Self-assembly of MoTe2 nanostructures and nanocomposites over centimeter-large areas via femtosecond laser

Abstract

The fabrication of patterned two-dimensional (2D) materials exhibits significant potential for advancing their electronic and optoelectronic applications. In this Letter, we demonstrate a rapid and scalable method for creating nanoscale periodic molybdenum ditelluride (MoTe2) nanostructures and mixed-dimensional heterostructures over a large area using direct femtosecond laser irradiation. Under intense femtosecond laser pulses, periodic energy deposition occurs in layered MoTe2 and subsequently induces the formation of MoTe2 periodic nanostructures. In addition, femtosecond laser ablation at a high repetition rate (1 MHz) results in the formation of numerous crystalline Te nanoparticles scattered on the surface of MoTe2 layers, creating mixed-dimensional Te/MoTe2 heterostructures.

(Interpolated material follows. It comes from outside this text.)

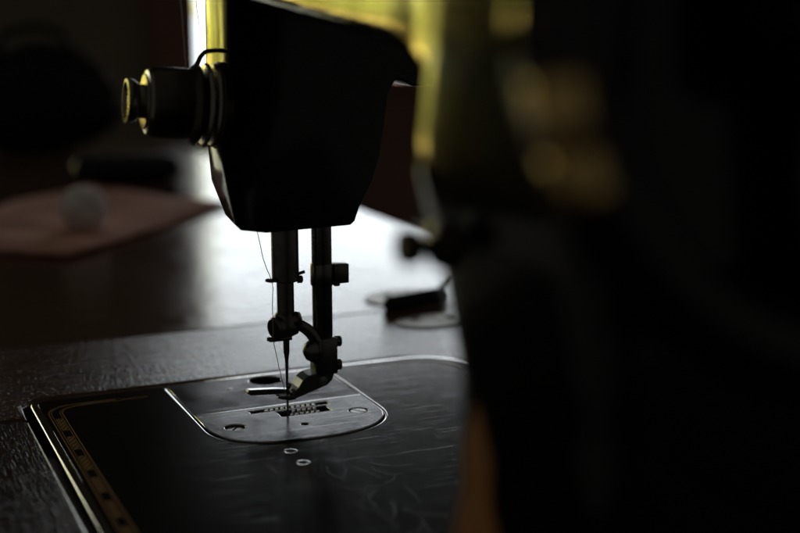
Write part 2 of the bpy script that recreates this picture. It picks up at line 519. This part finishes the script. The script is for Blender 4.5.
# the bed outline runs round the plates: the slide plate reaches the far edge
far_y = BYF
o1 = []
for p in rrect(BX0, BX1, BYN, BYF, (8, 8, 24, 6.5), 10): o1.append(p)
i_far = max(i for i, p in enumerate(o1) if abs(p[1]-BYF) < 1e-6 and p[0] > 40)
opening = plate_outline(.5)
opening = [(-30.3, BYF-2.75)] + opening[1:] + [(31.5, BYF-2.75)]
rim_w = 2.7
inner = rrect(BX0+rim_w, BX1-rim_w, BYN+rim_w, BYF-rim_w, (5.5, 5.5, 21.5, 4), 10)
i_f = max(i for i, p in enumerate(inner) if abs(p[1]-(BYF-rim_w)) < 1e-6 and p[0] > 40)
bed_loop = inner[:i_f+1] + [(32.3, BYF-rim_w)] + plate_outline(1.3)[1:][::-1] + [(-31.1, BYF-rim_w)] + inner[i_f+1:]
me = slab_mesh([bed_loop], -9, 0, .04, 1)
def sweep_rim(name, loop, prof, m, closed=True, parent=None):
    # worn rounded rim: profile (distance towards the plate's solid side, z) swept along an outline
    pts = [Vector(p) for p in loop]; n = len(pts); bm = bmesh.new(); rows = []
    clean = [p for i, p in enumerate(pts) if (p-pts[i-1]).length > .02]
    # subdivide long runs so that wear can vary
    dense = []
    for i, p in enumerate(clean):
        q = clean[(i+1) % len(clean)]
        k = max(1, int((q-p).length/4)) if (closed or i < len(clean)-1) else 1
        for j in range(k): dense.append(p+(q-p)*j/k)
    pts = dense; n = len(pts)
    for i, p in enumerate(pts):
        a = pts[i-1] if (closed or i) else p; b = pts[(i+1) % n] if (closed or i < n-1) else p
        t = (b-a).normalized(); nn = Vector((-t.y, t.x))
        wv = noise.noise((p.x*.05, p.y*.05, 3.3))
        rows.append([bm.verts.new(V((p.x+nn.x*(d_*(1+.15*wv)), p.y+nn.y*(d_*(1+.15*wv)), z_+.012*wv*(z_ > -.2)))) for d_, z_ in prof])
    for i in range(n if closed else n-1):
        A, B = rows[i], rows[(i+1) % n]
        for j in range(len(prof)-1): bm.faces.new((A[j], A[j+1], B[j+1], B[j]))
    o = obj(name, bm, m, parent or mach, 0)
    o.data.polygons.foreach_set('use_smooth', [True]*len(o.data.polygons))
    return o
bed = obj('bed', me, [M['bed_black'], M['edge']], mach, 50)
for pl in me.polygons:
    c = pl.center
    if c.z > -.0009 and .25 < pl.normal.z < .93: pl.material_index = 1
sweep_rim('bed_rim', o1, [(2.9, -.015), (2.5, .016), (2.0, .006), (1.4, -.03), (.85, -.085), (.55, -.145), (.36, -.25), (.13, -.53), (0, -1.0), (-.06, -1.8), (-.06, -9)], M['edge'])
sweep_rim('opening_rim', opening[::-1], [(1.0, -.02), (.9, .05), (.65, .03), (.4, -.02), (.2, -.12), (.05, -.35), (-.05, -.8), (-.05, -8)], M['edge'])
bm = bmesh.new(); add_box(bm, (0, 12, -10.5), (70, 84, 3)); obj('bed_recess', bm, M['pit'], mach, 0)
bm = bmesh.new(); add_box(bm, (0, 0, 0), (170-8, 362, 18), 3)
obj('bed_underside', bm, M['pit'], mach, 0, (4.6, -133, -22))

# slide plate with finger hole
def worn(o):
    for pl in o.data.polygons:
        if .15 < pl.normal.z < .97: pl.material_index = 1
    return o
sl = slab_mesh([[(-29.6, 11.5), (30.8, 11.5), (30.8, BYF-2.6), (-29.6, BYF-2.6)], circle(5.9, 42.6, 6.0, 40)], -1.6, .12, .4, 3)
worn(obj('slide_plate', sl, [M['plate'], M['edge']], mach, 50))
bm = bmesh.new(); add_lathe(bm, (-9.5, 36.5, .05), (0, 0, 1), [(.9, 0), (.9, .12), (.5, .2)], 16); obj('slide_plate_pin', bm, M['screw'], mach, 50)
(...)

Notably, the fabrication of MoTe2 periodic nanostructures and mixed-dimensional heterostructures is driven by a self-assembled process. This technique enables the production of centimeter-scale MoTe2 periodic nanostructures and nanocomposites within 5 min, offering a cost-effective, lithography-free approach for fabricating periodically nanostructured 2D materials in large areas for practical applications in electronics, optoelectronics, catalysis, and sensing.